Sixty per cent of the most enthusiastic tech users are extroverted, according to a poll cited by Penn; 41% of techies like to “get things going” at parties compared with only 24% of reluctant users. “If the old cliché was that techno-geeks have no friends, now it is the case that techno-geeks have a crazy, impossible number of friends,” Penn says.

One of the most popular people on MySpace is Tila Tequila, the scantily clad celebrity, whose site has attracted a quarter of a billion visitors. Asked how much time she spent online, Tequila replied: “I spend about 24 hours a day on there, pretty much.” New technology is having a huge impact in breaking down class barriers. Take the rise in internet marriages. “Previously people would only get married in their closely drawn, religious and social circles,” Penn says. Now they can meet across nations, races and classes.

And whereas the affair in The Graduate between sophisticated Anne Bancroft and nerdy Dustin Hoffman was once seen as scandalous, older women – whom he calls “cougars” – now regularly date younger men. Think Hollywood actor Geena Davis, 51, married to 35-year-old Reza Jarrahy; or Susan Sarandon, 60, whose boyfriend Tim Robbins is 48.

Behind every trend lies a reason. Increasing divorce rates and longer lifespans mean women are reentering the dating market beyond their twenties. Fertility treatment helps them to have children in the premenopause years. Their rise in the workplace makes them less dependent on a male breadwinner.

As for those single women who are ageing – and perhaps getting less fussy about potential mates – have they ever wondered about the impact of men who are out of the closet?
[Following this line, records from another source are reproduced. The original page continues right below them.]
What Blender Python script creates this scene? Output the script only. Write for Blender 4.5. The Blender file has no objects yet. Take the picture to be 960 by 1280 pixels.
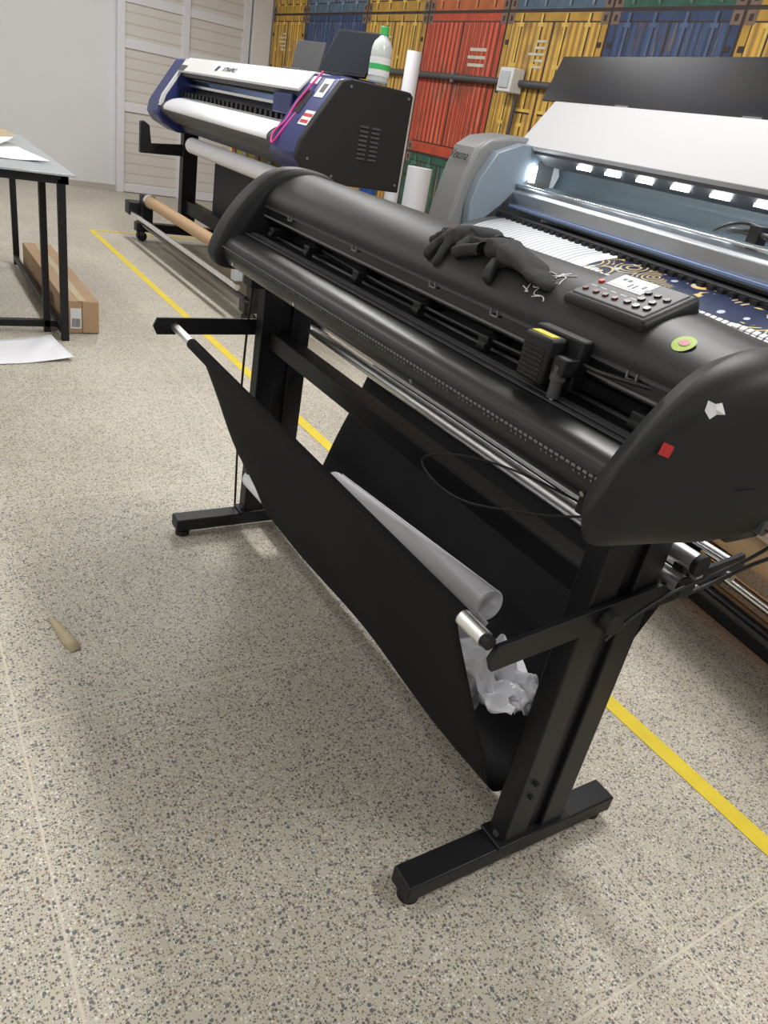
import bpy, math, random
from mathutils import Vector, Matrix, noise
random.seed(4)
S=bpy.context.scene
S.view_settings.view_transform='Standard'
H=1.4
# ---------------------------------------------------------------- materials
def M(name,col,rough=.5,metal=0,var=.08,scale=25,bump=0,bscale=200,emit=0,trans=0,alpha=1,spec=.5,coat=0,rv=.015):
    m=bpy.data.materials.new(name); m.use_nodes=True
    n=m.node_tree.nodes; l=m.node_tree.links; b=n['Principled BSDF']
    tc=n.new('ShaderNodeTexCoord')
    no=n.new('ShaderNodeTexNoise'); no.inputs['Scale'].default_value=scale; no.inputs['Detail'].default_value=4
    l.new(tc.outputs['Object'],no.inputs['Vector'])
    mx=n.new('ShaderNodeMix'); mx.data_type='RGBA'
    c=list(col)
    mx.inputs[6].default_value=[x*(1-var) for x in c]+[1]
    mx.inputs[7].default_value=[min(1,x*(1+var)) for x in c]+[1]
    l.new(no.outputs['Fac'],mx.inputs[0]); l.new(mx.outputs[2],b.inputs['Base Color'])
    mr=n.new('ShaderNodeMapRange'); mr.inputs[3].default_value=max(0,rough-rv); mr.inputs[4].default_value=min(1,rough+rv)
    l.new(no.outputs['Fac'],mr.inputs[0]); l.new(mr.outputs[0],b.inputs['Roughness'])
    b.inputs['Metallic'].default_value=metal
    b.inputs['Specular IOR Level'].default_value=spec
    if coat: b.inputs['Coat Weight'].default_value=coat
    if trans: b.inputs['Transmission Weight'].default_value=trans
    if alpha<1: b.inputs['Alpha'].default_value=alpha
    if emit:
        b.inputs['Emission Color'].default_value=c+[1]; b.inputs['Emission Strength'].default_value=emit
    if bump:
        n2=n.new('ShaderNodeTexNoise'); n2.inputs['Scale'].default_value=bscale
        l.new(tc.outputs['Object'],n2.inputs['Vector'])
        bp=n.new('ShaderNodeBump'); bp.inputs['Strength'].default_value=bump; bp.inputs['Distance'].default_value=.002
        l.new(n2.outputs['Fac'],bp.inputs['Height']); l.new(bp.outputs[0],b.inputs['Normal'])
    return m
def math_(nt,op,a,b=None,c=None):
    x=nt.nodes.new('ShaderNodeMath'); x.operation=op
    for i,v in enumerate((a,b,c)):
        if v is None: continue
        if isinstance(v,(int,float)): x.inputs[i].default_value=v
        else: nt.links.new(v,x.inputs[i])
    return x.outputs[0]
def mixc(nt,f,a,b):
    x=nt.nodes.new('ShaderNodeMix'); x.data_type='RGBA'
    if isinstance(f,(int,float)): x.inputs[0].default_value=f
    else: nt.links.new(f,x.inputs[0])
    for i,v in ((6,a),(7,b)):
        if isinstance(v,(tuple,list)): x.inputs[i].default_value=list(v)+[1]
        else: nt.links.new(v,x.inputs[i])
    return x.outputs[2]

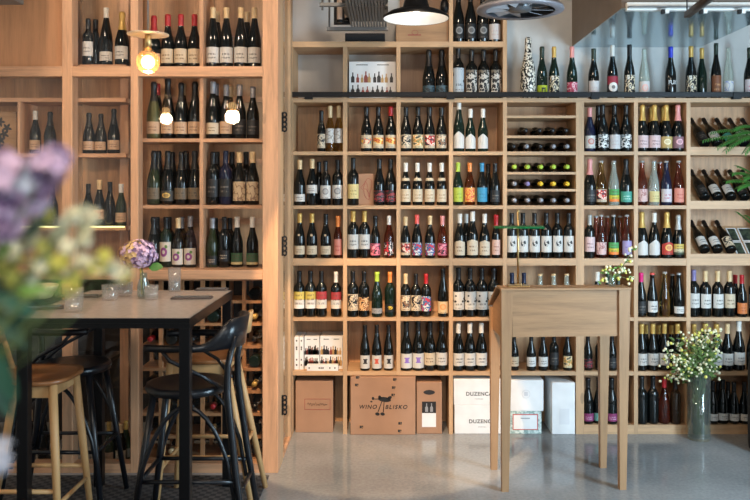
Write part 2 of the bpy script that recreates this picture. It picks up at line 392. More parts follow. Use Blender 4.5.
def label_mat(key):
    if key in LMAT: return LMAT[key]
    d = LAB[key]; t = NT('paper_label_'+key); base = tuple(v*.80 for v in lin(d[0])[:3])+(1,); mo = d[1]; acc = [lin(c) for c in d[2]]
    sd = (hash(key) if False else sum(ord(ch)*(i+3) for i, ch in enumerate(key))) % 97
    tc = t.n('ShaderNodeTexCoord'); sp = t.n('ShaderNodeSeparateXYZ'); t.set(sp.inputs[0], tc.outputs['UV'])
    u, v = sp.outputs[0], sp.outputs[1]
    def vec(a, b):
        m = t.n('ShaderNodeMapping'); m.inputs['Scale'].default_value = (a, b, 1); m.inputs['Location'].default_value = (sd*1.7, sd*.9, 0)
        t.set(m.inputs[0], tc.outputs['UV']); return m.outputs[0]
    def dist(cx, cy, ax=1, ay=1):
        a = t.math('MULTIPLY', t.math('SUBTRACT', u, cx), ax); b = t.math('MULTIPLY', t.math('SUBTRACT', v, cy), ay)
        return t.math('SQRT', t.math('ADD', t.math('MULTIPLY', a, a), t.math('MULTIPLY', b, b)))
    def lines(ink, bs, lo=.22, hi=.72):
        w = t.math('SINE', t.math('MULTIPLY', v, 26.0)); m = t.math('GREATER_THAN', w, .25)
        n = t.math('GREATER_THAN', t.noise(vec(16, 5), 1.0, 1), .47)
        box = t.math('MULTIPLY', t.inr(u, .24, .76), t.inr(v, lo, hi))
        return t.mix(t.math('MULTIPLY', t.math('MULTIPLY', m, n), t.math('MULTIPLY', box, .75)), bs, ink)
    col = base
    if mo == 'text': col = lines(acc[0], base)
    elif mo == 'art':
        lo, hi = d[6]; n = t.noise(vec(2.6, 2.8), 1.0, 2)
        a = t.ramp(n, [(0, acc[0]), (.44, acc[1]), (.52, acc[2]), (.6, acc[3])], True)
        col = t.mix(t.math('MULTIPLY', t.inr(v, lo, hi), t.inr(u, .05, .95)), base, a)
        if lo >= .2: col = lines(lin((90, 60, 50)), col, .05, .2)
    elif mo == 'circle':
        dd = dist(.5, .55); col = t.mix(t.math('LESS_THAN', dd, .25), base, acc[0])
        col = t.mix(t.math('MULTIPLY', t.math('LESS_THAN', dd, .16), .6), col, base)
        col = lines(lin((90, 80, 76)), col, .05, .25)
    elif mo == 'blot':
        n = t.noise(vec(3.2, 3.2), 1.0, 3); k = t.math('MULTIPLY', t.math('LESS_THAN', dist(.5, .55), .2), t.math('GREATER_THAN', n, .47))
        col = t.mix(k, base, acc[0])
    elif mo == 'swirl':
        n = t.noise(vec(2.2, 2.2), 1.0, 2); k = t.inr(n, .47, .53)
        col = t.mix(t.math('MULTIPLY', k, .8), base, acc[0])
    elif mo == 'split':
        col = t.mix(t.math('GREATER_THAN', v, .52), base, acc[0])
        col = t.mix(t.inr(v, .0, .22), col, acc[1]); col = lines(lin((90, 70, 60)), col, .25, .85)
    elif mo == 'dots':
        vo = t.n('ShaderNodeTexVoronoi'); t.set(vo.inputs['Vector'], vec(3, 4)); vo.inputs['Scale'].default_value = 1
        col = t.mix(t.math('MULTIPLY', t.math('LESS_THAN', vo.outputs['Distance'], .3), t.inr(v, .4, .95)), base, acc[0])
        col = lines(acc[0], col, .08, .35)
    elif mo == 'sym':
        k = t.math('MULTIPLY', t.inr(u, .38, .62), t.inr(v, .42, .72))
        k2 = t.math('MULTIPLY', t.inr(u, .32, .68), t.math('ADD', t.inr(v, .66, .74), t.inr(v, .36, .44)))
        col = t.mix(t.math('MAXIMUM', k, k2), base, acc[0])
    elif mo == 'sq':
        k = t.math('MULTIPLY', t.inr(u, .36, .66), t.inr(v, .22, .78))
        k2 = t.math('MULTIPLY', t.inr(u, .44, .58), t.inr(v, .36, .64))
        col = t.mix(t.math('SUBTRACT', k, k2), base, acc[0])
    elif mo == 'oval':
        col = t.mix(t.inr(v, .55, .95), base, acc[1]); dd = dist(.5, .42, 1, 1.6)
        col = t.mix(t.math('LESS_THAN', dd, .36), col, acc[0]); col = t.mix(t.math('MULTIPLY', t.math('LESS_THAN', dd, .14), .8), col, base)
    elif mo == 'apple':
        dd = dist(.48, .48); col = t.mix(t.inr(dd, .1, .24), base, acc[0]); col = t.mix(t.math('LESS_THAN', dist(.64, .76), .09), col, acc[1])
    t.base(col); t.p(Roughness=.55); LMAT[key] = t.m; return t.m

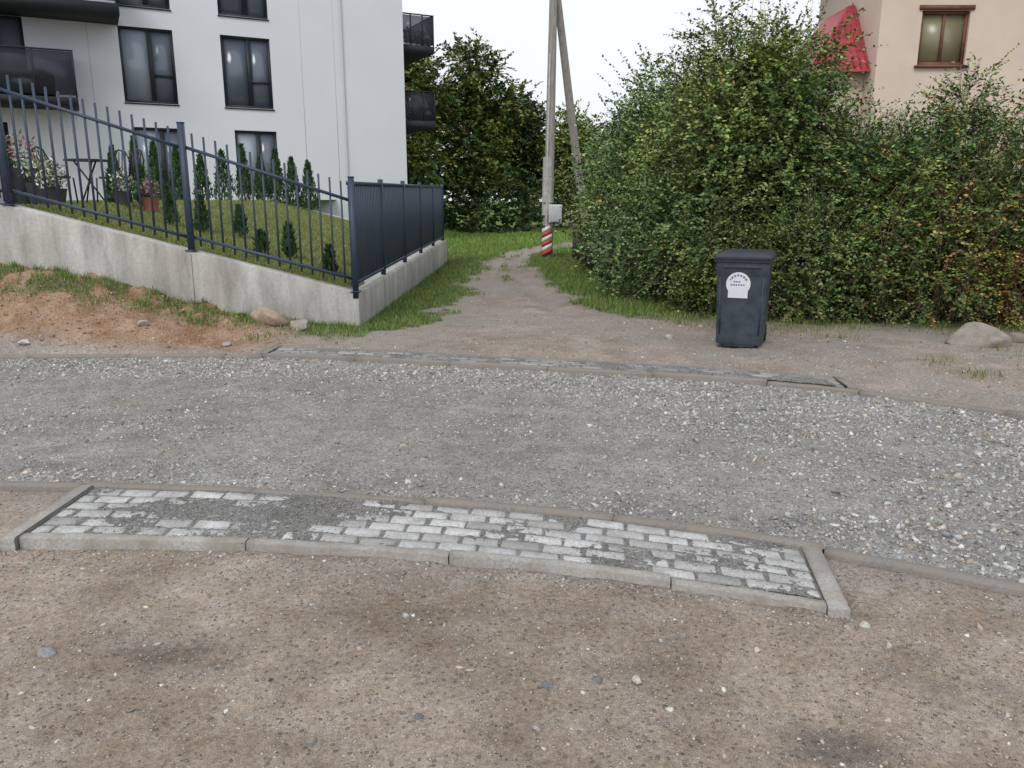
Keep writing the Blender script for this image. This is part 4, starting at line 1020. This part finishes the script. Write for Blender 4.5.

When Penn looked at the data, he found that gay men outnumber lesbians by about 2 to 1.

“Numerically speaking, when the music stops in heterosexual America, there are a lot of women left standing,” he says. And when that happens, new trends come to the fore such as the rise of single mothers by choice; and the replacement of children by pets as companions, spawning a huge market in puppy sunscreen, “pawfume”, kitty nail polish and luxury kennels.

Men are also becoming husbands and fathers at a later age, launching further trends, such as the “old new dad” – many of whom are “do-over dads” on their second or third marriages. Penn is one himself, having fathered his youngest child at 48.

Marketing companies and politicians should note that the old new dads are likely to pass on a love of wine rather than beer to their children, to prefer safe cars to speed, and to foster a more conservative outlook in their kids.

Penn notes that old dads have already become a political force in Britain – remember Batman from Fathers 4 Justice, who climbed onto the balcony at Buckingham Palace? Together with older mums, they have also fostered the rise of the university-educated nanny, who can help their children get ahead in the educational rat race and has delayed childbearing herself.

Penn considers Britain to be in the vanguard of several microtrends, such as extreme commuting, with workers buying homes outside London and other cities in ever-wider circles and shut-tling on the Eurostar between London, Paris and Brussels.

This, in turn, has fostered the rise of the commuter marriage, with dual-career couples living and working in separate locations. Some farsighted businesses are now supplying fast food that fits into cupholders.

Britons, Penn believes, are the trendsetters for one of Europe’s fastest-growing lifestyles: Lats, or unmarried couples living apart together. “Lat is a nice, clear way to say, ‘I love you – from over here, in my own castle, where I am king’.”

One of the best things about Britain, he suggests, is its easy-going attitudes. “The world is not becoming a melting pot, it’s becoming a collage, and it will put a real premium on people becoming tolerant of other people’s prejudices.”

There is a downside to microtrends. It might be easy to find “a million who want to try your grapefruit diet”, but “if Bin Laden could convert just 1% of the world’s 1 billion Muslims to take up violence, that would be 10m terrorists, a group that could dwarf even the largest armies on earth”.

Happily, he concludes, there is no sign of that. He has spotted a trend that shows most terrorists are well educated and, contrary to conventional wisdom, poorer people may be “too smart” to blow themselves up.